**Short exercise:** Print the lines beginning with the one that contains "What Blender Python" and ending with the one that contains "from mathutils import", exactly, both included, and no other lines.

=== Data shown ===

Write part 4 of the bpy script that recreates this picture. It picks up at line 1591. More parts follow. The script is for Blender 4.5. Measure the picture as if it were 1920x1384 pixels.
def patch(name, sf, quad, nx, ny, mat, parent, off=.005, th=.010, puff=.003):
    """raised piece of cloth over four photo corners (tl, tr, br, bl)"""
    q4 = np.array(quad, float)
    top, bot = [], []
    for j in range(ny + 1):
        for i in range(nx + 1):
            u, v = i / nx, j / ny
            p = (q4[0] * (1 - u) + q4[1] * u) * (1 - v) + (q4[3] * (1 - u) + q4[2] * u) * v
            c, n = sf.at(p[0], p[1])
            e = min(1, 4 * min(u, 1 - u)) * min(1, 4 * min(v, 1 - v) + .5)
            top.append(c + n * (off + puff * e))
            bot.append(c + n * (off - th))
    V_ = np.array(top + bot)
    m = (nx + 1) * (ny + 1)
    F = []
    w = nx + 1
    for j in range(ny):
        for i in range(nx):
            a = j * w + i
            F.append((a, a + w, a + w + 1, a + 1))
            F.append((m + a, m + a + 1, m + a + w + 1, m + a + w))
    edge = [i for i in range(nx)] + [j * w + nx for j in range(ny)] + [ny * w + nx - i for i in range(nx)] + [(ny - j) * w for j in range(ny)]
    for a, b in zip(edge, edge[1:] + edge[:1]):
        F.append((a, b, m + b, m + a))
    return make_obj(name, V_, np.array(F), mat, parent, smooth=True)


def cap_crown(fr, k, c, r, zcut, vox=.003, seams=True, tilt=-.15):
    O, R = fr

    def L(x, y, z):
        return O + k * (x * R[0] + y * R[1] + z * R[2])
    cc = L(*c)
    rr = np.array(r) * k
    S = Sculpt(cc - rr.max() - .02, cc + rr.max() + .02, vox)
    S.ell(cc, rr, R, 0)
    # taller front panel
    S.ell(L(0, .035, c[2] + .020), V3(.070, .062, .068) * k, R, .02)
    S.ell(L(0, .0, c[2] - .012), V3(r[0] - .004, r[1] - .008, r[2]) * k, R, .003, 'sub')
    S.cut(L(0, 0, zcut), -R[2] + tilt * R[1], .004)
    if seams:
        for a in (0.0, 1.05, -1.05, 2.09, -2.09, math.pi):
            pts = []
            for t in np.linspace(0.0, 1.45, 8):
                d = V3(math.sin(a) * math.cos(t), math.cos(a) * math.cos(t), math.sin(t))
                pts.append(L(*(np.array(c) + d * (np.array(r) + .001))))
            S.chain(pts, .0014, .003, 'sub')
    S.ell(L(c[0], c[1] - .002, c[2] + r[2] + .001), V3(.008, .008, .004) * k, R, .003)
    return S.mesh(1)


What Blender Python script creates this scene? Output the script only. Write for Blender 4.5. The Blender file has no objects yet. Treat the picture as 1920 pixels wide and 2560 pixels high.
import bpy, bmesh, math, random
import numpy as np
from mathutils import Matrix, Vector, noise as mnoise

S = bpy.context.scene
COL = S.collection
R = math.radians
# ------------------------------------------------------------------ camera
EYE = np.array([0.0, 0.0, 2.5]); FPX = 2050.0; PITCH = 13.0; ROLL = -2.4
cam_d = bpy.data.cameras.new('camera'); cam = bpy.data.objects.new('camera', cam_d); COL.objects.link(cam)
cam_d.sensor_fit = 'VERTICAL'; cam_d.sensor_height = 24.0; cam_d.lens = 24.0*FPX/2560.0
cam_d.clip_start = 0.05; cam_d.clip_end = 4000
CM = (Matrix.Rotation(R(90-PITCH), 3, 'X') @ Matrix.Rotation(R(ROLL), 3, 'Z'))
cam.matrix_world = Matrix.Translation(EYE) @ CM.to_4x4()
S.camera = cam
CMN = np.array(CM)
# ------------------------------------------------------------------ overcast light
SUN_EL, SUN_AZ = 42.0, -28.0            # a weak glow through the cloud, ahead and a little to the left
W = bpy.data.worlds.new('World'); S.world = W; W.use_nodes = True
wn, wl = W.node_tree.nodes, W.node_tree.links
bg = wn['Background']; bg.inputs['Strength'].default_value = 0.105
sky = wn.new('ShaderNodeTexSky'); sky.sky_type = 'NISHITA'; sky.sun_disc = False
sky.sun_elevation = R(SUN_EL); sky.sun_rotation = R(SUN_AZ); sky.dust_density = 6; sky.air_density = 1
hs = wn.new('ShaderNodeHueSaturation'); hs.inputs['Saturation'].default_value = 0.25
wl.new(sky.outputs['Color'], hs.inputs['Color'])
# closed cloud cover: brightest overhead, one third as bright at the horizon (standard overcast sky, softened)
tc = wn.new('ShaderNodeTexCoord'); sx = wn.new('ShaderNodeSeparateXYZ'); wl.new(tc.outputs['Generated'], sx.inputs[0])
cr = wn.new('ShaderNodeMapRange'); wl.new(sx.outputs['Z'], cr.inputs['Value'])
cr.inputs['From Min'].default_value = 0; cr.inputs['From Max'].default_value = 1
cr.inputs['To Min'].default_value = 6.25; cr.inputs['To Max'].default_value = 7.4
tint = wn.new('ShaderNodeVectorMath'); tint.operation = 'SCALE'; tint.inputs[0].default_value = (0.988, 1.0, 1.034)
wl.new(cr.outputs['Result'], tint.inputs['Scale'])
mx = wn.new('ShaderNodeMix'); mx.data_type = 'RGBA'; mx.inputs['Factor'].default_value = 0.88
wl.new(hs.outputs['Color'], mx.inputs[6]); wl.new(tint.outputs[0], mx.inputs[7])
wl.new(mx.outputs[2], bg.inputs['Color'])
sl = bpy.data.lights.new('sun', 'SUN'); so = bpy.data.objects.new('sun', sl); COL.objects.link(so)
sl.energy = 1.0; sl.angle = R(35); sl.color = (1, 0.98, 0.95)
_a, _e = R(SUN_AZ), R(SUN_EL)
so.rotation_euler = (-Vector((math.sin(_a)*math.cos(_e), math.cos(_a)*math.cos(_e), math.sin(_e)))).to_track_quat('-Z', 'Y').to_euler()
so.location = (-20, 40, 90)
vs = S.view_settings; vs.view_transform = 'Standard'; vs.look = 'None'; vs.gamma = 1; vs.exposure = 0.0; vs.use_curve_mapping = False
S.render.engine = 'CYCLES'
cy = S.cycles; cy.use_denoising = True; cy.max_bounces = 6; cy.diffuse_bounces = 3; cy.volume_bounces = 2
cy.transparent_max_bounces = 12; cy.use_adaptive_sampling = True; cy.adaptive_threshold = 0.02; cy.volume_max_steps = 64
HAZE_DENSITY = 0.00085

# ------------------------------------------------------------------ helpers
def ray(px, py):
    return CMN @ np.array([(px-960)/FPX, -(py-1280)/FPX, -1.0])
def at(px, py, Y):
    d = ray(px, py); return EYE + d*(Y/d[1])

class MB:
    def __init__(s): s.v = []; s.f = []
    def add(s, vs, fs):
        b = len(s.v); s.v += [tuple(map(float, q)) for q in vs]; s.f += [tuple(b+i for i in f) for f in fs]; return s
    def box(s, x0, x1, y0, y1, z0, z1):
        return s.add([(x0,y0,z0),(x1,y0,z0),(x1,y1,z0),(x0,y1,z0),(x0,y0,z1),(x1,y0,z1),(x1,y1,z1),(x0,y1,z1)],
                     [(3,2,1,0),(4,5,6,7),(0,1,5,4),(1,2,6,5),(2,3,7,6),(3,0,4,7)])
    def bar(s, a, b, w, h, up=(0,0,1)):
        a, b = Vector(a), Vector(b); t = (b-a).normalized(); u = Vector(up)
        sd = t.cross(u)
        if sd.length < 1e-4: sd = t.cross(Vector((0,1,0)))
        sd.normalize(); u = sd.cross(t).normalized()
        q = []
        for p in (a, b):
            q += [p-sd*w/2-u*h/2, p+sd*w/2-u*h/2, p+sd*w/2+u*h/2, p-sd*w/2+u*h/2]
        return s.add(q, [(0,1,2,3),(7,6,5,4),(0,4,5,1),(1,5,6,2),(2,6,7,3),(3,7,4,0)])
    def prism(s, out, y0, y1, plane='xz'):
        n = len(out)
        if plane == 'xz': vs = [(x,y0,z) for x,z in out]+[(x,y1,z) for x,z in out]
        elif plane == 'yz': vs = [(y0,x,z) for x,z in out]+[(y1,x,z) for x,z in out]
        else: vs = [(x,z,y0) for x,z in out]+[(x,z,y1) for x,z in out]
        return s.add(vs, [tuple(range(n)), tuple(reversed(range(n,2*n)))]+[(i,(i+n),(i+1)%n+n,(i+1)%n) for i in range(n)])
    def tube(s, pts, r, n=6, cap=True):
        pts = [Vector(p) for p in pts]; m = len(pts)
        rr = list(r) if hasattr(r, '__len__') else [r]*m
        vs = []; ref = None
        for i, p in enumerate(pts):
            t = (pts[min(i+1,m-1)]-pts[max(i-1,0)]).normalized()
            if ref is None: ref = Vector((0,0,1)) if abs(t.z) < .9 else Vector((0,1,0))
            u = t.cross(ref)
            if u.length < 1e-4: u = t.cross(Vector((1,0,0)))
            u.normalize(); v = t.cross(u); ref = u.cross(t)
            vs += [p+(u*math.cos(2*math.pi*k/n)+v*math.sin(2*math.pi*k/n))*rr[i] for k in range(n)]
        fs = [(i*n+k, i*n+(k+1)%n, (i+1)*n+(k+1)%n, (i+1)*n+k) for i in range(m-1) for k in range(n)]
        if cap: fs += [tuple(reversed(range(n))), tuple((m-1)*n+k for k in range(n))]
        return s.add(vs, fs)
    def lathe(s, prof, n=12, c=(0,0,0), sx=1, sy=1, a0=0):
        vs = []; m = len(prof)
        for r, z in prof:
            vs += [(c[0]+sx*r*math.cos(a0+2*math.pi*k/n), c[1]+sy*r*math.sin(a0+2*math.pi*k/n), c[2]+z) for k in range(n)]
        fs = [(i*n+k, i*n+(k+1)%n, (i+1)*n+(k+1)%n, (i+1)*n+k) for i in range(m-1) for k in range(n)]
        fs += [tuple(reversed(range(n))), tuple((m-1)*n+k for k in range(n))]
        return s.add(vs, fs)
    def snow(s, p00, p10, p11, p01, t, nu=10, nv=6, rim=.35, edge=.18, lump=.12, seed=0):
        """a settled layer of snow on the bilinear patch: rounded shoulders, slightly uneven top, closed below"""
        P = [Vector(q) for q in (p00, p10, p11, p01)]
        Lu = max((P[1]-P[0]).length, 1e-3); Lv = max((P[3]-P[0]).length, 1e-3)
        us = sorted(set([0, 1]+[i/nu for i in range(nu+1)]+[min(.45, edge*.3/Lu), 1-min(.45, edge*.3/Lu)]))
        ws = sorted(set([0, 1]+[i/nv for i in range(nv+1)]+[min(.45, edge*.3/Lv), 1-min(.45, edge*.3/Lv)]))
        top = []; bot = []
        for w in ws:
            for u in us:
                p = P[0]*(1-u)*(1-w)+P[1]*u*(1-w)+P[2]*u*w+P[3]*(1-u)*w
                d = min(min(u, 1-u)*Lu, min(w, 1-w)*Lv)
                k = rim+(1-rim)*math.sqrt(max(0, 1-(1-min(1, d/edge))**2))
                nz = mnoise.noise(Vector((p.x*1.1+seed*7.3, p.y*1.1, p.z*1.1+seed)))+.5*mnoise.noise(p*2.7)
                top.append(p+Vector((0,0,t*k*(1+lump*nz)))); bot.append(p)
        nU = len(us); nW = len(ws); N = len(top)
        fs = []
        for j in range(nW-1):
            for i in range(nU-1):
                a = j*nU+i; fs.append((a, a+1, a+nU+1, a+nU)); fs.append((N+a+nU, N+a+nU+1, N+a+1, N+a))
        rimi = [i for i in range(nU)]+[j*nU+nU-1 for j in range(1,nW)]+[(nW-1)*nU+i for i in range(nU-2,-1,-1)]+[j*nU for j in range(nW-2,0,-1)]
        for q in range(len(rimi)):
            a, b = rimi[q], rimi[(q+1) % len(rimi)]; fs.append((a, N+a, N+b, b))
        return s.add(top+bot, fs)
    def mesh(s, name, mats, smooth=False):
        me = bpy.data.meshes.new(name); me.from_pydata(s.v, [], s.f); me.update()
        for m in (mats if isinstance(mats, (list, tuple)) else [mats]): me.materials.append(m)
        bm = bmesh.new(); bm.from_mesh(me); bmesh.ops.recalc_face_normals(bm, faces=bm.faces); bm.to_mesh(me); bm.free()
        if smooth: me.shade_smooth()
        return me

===

**Written response:**
What Blender Python script creates this scene? Output the script only. Write for Blender 4.5. The Blender file has no objects yet. Treat the picture as 1920 pixels wide and 2560 pixels high.
import bpy, bmesh, math, random
import numpy as np
from mathutils import Matrix, Vector, noise as mnoise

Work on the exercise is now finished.